Il carteggio fra i due rivela come l’anziano statista non si preoccupasse solo, e con grande scrupolo, di guidare la sovrana nell’apprendimento della lingua e della letteratura latina, ma anche, come ha ben osservato Fiorentino, «di orientarla in maniera più ampia culturalmente e politicamente in una direzione che avrebbe dovuto coincidere con i valori della civiltà liberale moderata non soltanto italiana».
Non solo. Minghetti cercò anche di stemperare l’entusiasmo che la regina manifestava nei confronti di quel Carducci, già ferocemente repubblicano e ora filocrispino, che era stato conquistato dal suo fascino, dall’«eterno femminino regale».
Un’amicizia profonda, dunque, tra Minghetti e Margherita. Un’amicizia che fu tutta e solo intellettuale, ma che, man mano che si rafforzava, finì probabilmente per muoversi lungo il crinale di un sentimento che avrebbe potuto avere altri esiti. E certe allusioni di Margherita, contenute nelle sue lettere, lo lascerebbero pensare: la notazione, per esempio, sulla differenza di età di una coppia di diplomatici (37 anni, superiore a quella esistente tra lo statista e la regina) o, ancora, il riferimento al Quirinale come a una «gabbia dorata» nella quale ella faceva «la parte dell’uccello che canta e fa vedere le sue penne colorate». Se esiti diversi da una amicizia solo intellettuale non si ebbero ciò fu dovuto, probabilmente, al fatto che Minghetti era troppo fedele servitore del re per fargli un torto, mentre, dal canto suo, Margherita, pure affettivamente allontanatasi dal marito, si sentiva troppo investita dei doveri, anche di rispettabilità, connessi al suo ruolo di sovrana.

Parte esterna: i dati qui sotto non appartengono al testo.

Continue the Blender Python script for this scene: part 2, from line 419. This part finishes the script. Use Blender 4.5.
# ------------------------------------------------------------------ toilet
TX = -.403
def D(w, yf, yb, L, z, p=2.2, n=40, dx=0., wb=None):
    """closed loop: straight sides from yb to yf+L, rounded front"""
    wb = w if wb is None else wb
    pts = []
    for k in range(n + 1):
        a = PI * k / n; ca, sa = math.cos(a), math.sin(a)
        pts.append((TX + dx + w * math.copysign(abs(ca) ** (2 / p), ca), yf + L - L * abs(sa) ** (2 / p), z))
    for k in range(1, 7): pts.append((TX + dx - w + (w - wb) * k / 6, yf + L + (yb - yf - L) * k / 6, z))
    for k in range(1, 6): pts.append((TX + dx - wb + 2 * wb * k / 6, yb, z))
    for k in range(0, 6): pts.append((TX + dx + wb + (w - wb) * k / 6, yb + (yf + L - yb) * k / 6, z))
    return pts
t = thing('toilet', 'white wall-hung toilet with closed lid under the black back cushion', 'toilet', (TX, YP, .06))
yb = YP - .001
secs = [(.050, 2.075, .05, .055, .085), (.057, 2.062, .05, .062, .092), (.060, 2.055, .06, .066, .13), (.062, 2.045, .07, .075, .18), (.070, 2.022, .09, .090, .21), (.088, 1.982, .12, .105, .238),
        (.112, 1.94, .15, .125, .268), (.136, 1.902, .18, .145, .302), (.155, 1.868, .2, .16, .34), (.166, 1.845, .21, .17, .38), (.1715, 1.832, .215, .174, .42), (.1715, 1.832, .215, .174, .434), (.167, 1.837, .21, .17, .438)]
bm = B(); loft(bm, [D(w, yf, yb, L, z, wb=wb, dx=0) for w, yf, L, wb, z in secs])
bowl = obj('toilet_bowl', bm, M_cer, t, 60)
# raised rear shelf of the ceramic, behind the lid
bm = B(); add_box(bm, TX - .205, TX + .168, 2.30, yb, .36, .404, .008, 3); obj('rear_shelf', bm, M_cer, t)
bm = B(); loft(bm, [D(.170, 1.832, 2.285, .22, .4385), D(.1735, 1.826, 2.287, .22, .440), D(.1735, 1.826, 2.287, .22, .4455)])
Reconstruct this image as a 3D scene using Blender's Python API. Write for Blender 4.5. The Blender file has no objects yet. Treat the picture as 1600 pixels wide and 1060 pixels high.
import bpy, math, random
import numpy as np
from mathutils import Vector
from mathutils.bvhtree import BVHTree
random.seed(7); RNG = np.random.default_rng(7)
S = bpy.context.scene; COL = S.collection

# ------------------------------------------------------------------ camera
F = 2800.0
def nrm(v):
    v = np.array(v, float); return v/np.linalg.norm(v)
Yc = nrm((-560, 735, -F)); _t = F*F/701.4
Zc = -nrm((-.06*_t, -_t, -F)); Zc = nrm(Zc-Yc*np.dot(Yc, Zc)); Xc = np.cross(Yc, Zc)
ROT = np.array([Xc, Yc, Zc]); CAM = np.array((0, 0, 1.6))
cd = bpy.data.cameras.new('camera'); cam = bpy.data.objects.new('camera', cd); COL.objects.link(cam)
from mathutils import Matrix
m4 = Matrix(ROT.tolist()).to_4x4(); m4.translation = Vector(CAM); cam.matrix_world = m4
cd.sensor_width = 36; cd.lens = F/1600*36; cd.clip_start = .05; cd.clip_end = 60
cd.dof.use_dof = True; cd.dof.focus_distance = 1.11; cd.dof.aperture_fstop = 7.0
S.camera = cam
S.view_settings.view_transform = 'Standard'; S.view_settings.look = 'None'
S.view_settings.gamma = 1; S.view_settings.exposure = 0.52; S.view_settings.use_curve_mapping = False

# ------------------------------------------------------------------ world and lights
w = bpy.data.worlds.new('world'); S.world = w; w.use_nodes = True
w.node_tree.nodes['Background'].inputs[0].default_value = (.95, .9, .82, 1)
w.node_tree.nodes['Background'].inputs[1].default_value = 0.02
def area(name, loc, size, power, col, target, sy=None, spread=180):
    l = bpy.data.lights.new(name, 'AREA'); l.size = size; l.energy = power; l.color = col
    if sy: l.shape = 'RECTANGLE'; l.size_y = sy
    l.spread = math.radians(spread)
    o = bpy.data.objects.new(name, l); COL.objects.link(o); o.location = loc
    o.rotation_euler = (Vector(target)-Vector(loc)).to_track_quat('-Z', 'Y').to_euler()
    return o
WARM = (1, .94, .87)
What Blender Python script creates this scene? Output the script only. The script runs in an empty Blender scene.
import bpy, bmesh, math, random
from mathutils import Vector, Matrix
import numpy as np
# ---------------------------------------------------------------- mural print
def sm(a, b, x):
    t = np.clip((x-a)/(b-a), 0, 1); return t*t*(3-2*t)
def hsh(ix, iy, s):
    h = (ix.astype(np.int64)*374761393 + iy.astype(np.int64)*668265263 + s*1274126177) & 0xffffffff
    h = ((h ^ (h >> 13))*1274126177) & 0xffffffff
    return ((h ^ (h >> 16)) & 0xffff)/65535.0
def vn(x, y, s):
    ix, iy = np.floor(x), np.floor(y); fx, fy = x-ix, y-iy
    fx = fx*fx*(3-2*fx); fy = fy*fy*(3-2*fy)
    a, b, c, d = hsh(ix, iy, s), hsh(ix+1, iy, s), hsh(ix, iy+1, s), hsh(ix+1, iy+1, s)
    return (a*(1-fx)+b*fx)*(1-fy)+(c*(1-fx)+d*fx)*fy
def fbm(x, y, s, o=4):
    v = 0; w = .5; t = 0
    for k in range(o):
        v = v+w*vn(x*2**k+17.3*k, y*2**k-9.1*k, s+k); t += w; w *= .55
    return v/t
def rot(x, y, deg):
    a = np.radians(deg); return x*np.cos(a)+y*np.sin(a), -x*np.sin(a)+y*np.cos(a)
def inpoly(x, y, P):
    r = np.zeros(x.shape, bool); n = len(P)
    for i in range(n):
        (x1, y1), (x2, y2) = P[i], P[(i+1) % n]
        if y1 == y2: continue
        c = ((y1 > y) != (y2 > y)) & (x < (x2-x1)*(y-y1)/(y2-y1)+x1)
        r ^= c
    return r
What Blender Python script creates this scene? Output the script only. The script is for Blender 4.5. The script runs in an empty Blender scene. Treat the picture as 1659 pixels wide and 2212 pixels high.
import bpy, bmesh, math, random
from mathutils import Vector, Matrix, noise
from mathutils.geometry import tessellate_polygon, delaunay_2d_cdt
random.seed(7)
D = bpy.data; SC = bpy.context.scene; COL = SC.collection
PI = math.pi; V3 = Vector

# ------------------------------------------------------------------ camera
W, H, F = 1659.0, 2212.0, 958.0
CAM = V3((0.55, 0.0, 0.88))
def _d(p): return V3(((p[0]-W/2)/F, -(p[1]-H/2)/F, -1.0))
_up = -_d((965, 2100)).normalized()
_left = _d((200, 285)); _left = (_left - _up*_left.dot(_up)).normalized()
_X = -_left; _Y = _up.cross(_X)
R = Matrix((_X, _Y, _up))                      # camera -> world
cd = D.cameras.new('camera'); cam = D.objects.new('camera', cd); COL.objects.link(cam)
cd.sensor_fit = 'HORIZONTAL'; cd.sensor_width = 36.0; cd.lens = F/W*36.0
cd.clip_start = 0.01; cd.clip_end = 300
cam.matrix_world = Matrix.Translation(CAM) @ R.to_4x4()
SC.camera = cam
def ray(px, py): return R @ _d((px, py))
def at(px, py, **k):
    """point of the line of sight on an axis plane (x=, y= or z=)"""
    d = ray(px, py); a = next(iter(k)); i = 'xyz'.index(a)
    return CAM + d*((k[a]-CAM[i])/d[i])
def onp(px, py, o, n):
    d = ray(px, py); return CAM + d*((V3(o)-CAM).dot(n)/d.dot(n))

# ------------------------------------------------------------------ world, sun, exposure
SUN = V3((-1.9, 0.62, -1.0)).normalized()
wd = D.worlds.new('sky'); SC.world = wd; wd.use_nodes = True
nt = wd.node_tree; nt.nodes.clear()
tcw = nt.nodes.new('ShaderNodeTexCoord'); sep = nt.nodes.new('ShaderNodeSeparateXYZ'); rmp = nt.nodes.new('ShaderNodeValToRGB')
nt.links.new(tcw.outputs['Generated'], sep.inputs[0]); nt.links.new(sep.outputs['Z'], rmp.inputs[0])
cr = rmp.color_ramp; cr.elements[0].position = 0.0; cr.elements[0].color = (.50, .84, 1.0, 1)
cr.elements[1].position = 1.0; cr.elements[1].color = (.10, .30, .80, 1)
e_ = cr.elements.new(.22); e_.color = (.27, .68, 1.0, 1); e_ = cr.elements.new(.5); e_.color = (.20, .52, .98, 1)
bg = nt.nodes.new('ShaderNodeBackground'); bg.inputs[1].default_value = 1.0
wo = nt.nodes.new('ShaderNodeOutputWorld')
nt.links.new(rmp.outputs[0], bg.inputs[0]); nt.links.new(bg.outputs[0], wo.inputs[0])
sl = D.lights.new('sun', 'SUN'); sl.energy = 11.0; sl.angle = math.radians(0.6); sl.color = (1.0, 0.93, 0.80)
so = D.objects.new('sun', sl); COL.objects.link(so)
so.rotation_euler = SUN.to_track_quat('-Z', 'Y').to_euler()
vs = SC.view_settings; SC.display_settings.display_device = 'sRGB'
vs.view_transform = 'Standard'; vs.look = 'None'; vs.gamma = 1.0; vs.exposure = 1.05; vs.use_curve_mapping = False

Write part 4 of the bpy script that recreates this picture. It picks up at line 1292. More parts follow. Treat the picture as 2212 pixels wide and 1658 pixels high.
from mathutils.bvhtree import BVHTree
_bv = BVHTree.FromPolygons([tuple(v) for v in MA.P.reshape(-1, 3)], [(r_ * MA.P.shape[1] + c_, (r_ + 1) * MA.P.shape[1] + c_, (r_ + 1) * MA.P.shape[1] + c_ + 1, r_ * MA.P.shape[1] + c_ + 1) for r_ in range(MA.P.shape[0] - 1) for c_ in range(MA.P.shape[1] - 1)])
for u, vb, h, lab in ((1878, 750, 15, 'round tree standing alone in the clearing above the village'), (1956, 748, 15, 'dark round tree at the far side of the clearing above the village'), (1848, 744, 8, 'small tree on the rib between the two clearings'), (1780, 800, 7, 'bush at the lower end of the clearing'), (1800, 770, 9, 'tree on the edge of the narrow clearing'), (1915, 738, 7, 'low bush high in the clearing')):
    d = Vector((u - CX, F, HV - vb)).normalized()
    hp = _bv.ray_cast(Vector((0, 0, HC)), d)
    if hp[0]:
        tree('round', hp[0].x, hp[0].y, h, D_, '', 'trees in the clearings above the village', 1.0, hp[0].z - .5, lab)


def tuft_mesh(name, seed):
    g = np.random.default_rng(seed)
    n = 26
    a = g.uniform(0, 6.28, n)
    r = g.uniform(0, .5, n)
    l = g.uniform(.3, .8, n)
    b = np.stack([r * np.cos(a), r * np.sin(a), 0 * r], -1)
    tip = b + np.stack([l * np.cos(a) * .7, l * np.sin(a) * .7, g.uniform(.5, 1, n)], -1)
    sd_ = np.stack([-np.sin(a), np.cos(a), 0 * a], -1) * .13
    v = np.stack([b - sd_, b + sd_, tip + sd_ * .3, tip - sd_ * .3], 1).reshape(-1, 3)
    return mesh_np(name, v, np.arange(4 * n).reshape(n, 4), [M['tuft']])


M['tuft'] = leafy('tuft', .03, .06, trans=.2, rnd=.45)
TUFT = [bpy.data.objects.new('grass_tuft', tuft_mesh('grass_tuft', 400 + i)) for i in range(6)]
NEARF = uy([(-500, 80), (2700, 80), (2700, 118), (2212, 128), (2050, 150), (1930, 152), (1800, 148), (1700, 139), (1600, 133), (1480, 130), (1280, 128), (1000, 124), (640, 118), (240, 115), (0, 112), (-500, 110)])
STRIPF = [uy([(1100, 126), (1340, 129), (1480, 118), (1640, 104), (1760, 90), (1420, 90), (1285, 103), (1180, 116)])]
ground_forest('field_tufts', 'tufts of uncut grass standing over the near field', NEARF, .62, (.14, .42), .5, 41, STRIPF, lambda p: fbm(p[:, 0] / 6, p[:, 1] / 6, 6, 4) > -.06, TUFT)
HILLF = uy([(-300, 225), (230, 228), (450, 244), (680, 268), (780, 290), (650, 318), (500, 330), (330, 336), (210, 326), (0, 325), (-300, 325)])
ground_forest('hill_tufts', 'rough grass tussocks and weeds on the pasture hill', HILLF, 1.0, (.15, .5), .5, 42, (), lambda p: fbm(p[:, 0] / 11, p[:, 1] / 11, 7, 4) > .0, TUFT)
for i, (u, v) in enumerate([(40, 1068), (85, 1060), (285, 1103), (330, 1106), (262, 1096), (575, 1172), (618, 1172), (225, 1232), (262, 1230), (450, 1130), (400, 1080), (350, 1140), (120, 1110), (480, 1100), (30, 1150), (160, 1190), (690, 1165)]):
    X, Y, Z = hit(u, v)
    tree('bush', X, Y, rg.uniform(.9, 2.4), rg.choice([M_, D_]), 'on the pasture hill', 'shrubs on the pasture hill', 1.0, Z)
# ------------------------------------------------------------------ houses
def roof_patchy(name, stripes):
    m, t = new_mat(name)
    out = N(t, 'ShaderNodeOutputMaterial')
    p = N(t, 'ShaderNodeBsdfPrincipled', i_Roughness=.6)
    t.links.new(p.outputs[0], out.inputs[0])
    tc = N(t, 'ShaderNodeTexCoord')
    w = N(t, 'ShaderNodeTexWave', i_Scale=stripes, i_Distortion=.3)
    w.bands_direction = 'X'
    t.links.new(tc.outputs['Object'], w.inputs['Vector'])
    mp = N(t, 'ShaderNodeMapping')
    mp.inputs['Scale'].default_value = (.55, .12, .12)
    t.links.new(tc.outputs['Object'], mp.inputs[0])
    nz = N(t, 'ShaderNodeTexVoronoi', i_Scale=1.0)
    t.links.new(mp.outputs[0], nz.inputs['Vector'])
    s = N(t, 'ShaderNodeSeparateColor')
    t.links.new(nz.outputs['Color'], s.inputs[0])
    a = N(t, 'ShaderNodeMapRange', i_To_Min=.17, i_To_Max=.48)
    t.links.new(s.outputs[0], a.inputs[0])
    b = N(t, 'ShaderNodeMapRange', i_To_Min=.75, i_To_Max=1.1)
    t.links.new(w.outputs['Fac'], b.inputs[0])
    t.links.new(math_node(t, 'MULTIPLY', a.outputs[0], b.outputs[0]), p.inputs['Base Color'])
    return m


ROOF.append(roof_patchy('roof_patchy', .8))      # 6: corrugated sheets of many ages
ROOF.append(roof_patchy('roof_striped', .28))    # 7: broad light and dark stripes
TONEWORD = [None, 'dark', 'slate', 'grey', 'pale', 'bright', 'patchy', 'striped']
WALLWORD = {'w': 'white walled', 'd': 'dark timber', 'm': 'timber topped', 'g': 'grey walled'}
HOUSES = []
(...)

Il carteggio fra Minghetti e Margherita offre un ritratto psicologico, oltre che intellettuale, della regina, mettendone in luce gusti, preferenze culturali, intelligenza, interesse per le cose politiche. Ma anche, soprattutto per quel che riguarda proprio la politica, un riserbo dovuto al fatto che ella riteneva che in scelte e decisioni di tal natura contava solo la parola del re. Il «circolo» di Margherita, del quale Minghetti era frequentatore e protagonista, non assunse mai una valenza superiore a quella di un circolo puramente intellettuale. A differenza di quanto avrebbe fatto, in seguito, Maria José, la quale pure raccolse attorno a sé una corte di intellettuali illustri - da Indro Montanelli a Carlo Antoni, da Manlio Lupinacci a Umberto Zanotti Bianco - con i quali ebbe modo di intessere un discorso culturale, sì, ma anche e, forse, soprattutto politico. Ma i tempi, in fondo, erano cambiati. E l’età umbertina era ormai un ricordo lontano.